Madagascar: Conjoncture - Relation tendue entre l'État et l'Église

Les chefs religieux des confessions au sein du FFKM multiplient les critiques face à la situation socio-économique. Des tirs à boulets rouges en direction de l'État.

À couteaux tirés. Depuis mi-décembre, l'État se retrouve sous les feux croisés des chefs religieux des confessions au sein du Conseil oecuménique des Églises chrétiennes de Madagascar (FFKM). Ces derniers ont décoché des salves de critiques acerbes face à la conjoncture socio-économique.

La Conférence des évêques de Madagascar (CEM) est la première à avoir dégainé. Dans une déclaration publiée le 15 novembre, les prélats catholiques ont «réprimandé» l'État sur les problèmes d'eau et d'électricité, sur la hausse du coût de la vie, la paupérisation de la population, ou encore sur les problèmes de corruption. S'agissant de la pénurie d'eau, les évêques ont utilisé une expression forte en déclarant : «Il s'agit d'un homicide indirect puisque l'eau, c'est la vie.»

Dans son message de Noël, le cardinal Désiré Tsarahazana a également pointé du doigt l'enlisement de la situation nationale. Dimanche, à Farafangana, Monseigneur Fabien Raharilamboniaina, président de la CEM, est revenu à la charge. Déplorant l'ampleur des feux de forêt sur la route de Farafangana, il fait le lien avec «la pauvreté des habitants.»
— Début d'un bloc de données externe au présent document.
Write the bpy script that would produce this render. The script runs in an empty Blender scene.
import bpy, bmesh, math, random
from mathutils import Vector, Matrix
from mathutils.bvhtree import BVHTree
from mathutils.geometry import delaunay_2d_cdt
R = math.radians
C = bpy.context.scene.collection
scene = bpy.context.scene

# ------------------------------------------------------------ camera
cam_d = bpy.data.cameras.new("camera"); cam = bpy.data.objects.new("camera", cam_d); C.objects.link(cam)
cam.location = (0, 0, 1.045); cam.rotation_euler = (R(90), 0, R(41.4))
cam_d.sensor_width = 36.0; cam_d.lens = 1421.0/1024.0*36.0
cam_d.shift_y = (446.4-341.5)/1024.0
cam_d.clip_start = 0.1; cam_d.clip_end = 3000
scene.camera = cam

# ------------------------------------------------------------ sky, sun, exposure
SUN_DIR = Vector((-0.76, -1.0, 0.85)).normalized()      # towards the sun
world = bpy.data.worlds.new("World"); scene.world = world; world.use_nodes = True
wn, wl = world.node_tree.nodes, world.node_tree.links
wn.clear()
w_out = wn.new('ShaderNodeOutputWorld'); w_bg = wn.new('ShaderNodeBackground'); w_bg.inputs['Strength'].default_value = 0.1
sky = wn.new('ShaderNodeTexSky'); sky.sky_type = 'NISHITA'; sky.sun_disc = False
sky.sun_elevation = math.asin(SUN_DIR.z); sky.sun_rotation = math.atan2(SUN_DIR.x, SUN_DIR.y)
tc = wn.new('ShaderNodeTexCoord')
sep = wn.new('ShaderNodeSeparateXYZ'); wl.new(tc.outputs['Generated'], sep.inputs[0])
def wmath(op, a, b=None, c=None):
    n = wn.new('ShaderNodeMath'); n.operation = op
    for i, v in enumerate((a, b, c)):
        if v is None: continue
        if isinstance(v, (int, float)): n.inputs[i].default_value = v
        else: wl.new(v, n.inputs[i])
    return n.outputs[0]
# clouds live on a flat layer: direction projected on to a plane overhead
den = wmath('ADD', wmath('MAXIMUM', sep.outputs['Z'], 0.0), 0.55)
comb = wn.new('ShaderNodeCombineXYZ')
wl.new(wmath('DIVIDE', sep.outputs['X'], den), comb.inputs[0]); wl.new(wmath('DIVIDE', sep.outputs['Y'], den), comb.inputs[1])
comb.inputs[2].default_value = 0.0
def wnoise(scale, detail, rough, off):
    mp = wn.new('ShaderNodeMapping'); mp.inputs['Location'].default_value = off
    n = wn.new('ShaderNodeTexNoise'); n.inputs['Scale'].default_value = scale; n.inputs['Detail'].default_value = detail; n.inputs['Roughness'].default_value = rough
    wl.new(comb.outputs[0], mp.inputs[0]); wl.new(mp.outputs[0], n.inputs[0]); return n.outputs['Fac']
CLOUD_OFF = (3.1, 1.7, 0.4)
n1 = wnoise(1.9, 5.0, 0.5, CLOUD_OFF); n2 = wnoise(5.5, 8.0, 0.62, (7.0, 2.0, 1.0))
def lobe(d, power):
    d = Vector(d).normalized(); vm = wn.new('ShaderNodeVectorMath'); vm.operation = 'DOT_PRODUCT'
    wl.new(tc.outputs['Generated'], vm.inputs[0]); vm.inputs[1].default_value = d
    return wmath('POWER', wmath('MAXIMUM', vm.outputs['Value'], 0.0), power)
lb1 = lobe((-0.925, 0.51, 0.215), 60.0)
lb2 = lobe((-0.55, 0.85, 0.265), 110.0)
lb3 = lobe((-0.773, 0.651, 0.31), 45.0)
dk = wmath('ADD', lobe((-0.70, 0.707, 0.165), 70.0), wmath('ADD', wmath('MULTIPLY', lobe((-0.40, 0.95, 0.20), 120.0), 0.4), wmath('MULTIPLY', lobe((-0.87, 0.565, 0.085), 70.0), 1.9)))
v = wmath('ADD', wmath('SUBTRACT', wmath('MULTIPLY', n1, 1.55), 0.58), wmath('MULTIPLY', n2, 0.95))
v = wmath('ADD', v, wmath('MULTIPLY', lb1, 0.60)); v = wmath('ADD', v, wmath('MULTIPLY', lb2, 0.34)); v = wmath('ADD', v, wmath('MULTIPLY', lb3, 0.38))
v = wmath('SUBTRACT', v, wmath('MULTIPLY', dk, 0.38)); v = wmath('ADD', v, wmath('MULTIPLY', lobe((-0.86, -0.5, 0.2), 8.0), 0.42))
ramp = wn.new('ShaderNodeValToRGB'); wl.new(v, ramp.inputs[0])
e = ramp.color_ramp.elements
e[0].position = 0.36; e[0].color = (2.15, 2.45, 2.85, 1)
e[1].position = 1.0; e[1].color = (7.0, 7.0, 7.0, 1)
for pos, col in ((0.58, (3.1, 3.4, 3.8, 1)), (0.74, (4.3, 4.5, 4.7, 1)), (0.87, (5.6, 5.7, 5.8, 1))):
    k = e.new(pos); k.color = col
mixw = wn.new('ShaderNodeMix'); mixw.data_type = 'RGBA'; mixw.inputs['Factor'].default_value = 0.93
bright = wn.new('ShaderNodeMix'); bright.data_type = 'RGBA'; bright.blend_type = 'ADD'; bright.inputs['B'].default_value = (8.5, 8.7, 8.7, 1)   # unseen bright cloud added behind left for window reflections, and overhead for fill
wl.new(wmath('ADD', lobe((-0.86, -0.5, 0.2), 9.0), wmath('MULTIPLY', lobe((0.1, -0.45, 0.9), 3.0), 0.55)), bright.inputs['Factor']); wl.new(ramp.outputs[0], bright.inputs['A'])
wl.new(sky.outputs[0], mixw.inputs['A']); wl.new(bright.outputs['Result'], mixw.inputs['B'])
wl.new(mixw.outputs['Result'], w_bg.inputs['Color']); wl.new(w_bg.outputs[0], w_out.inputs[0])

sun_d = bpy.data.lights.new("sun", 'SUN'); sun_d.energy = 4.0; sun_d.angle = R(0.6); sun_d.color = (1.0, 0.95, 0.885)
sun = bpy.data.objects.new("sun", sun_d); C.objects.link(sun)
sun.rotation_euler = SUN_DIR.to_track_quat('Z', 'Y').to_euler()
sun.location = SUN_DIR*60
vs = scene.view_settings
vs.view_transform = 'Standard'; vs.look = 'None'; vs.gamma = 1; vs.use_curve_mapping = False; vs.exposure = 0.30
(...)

Dans son discours avant la fin de la messe d'installation du nouvel évêque de Farafangana, le président de la CEM, s'adressant directement aux responsables étatiques et élus présents, exhorte les responsables à «trouver des solutions pour redresser la situation». Le 5 décembre, c'est le Conseil oecuménique des Églises chrétiennes de Madagascar (FFKM) qui, dans une déclaration également, a fustigé «l'appauvrissement de la population.»

Démenti

Dans son message de Noël, le pasteur Irako Ammi Andriamahazosoa, président de l'Église réformée FJKM, a fait une déclaration faisant référence aux exactions d'Hérode. Des mots entendus comme une prise de position politique contre le pouvoir et notamment contre le président de la République, de la part du chef religieux.

Les tenants du pouvoir et les leaders religieux de la FJKM sont déjà en froid depuis une déclaration faite par le vice-président de cette confession, au Coliseum, en 2023. Des mots déjà mal pris par certains hauts responsables étatiques. Le fait que le pasteur Andriamahazosoa ait été parmi les chefs de file du mouvement initié par Christine Razanamahasoa, ancienne présidente de l'Assemblée nationale, n'a pas arrangé les choses.

Quelques figures de l'Église luthérienne (FLM) faisaient aussi partie de cette initiative qui avait affirmé l'inopportunité de l'élection présidentielle en 2023. Bien qu'il n'y ait aucune réaction au sommet de l'État, les réactions passionnées des partisans du pouvoir sur les réseaux sociaux laissent entrevoir que les remontrances des responsables religieux au sein du FFKM ne ravissent pas les décideurs étatiques. Ces derniers commencent, par ailleurs, à se rapprocher des nouvelles confessions chrétiennes, dont certaines rassemblent un nombre croissant de fidèles.

Dans un entretien téléphonique accordé au journal Ao Raha, le révérend Vonjisoa Tahiana Ranaivoarivelo, secrétaire général du FFKM, affirme «qu'il n'y a aucun différend entre le FFKM et l'État». Il dément également les bruits qui parlent «d'une guerre froide» entre les responsables religieux et les dirigeants étatiques, dénonçant une politisation des déclarations de l'Église.

Dimanche, à Farafangana, Benjamin Alexis Rakotomandimby, ministre de la Justice, parlant au nom de l'Exécutif, a plaidé pour «la complémentarité entre le rôle de l'État et de l'Église dans la quête du développement de Madagascar». Dans un entretien avec la presse, en marge d'une présentation des voeux au sein de son département, hier, à Faravohitra, le garde des sceaux a indiqué que «le président de la République est à l'écoute de l'Église et est toujours prêt à ouvrir ses portes à ceux qui ont des idées pour développer le pays».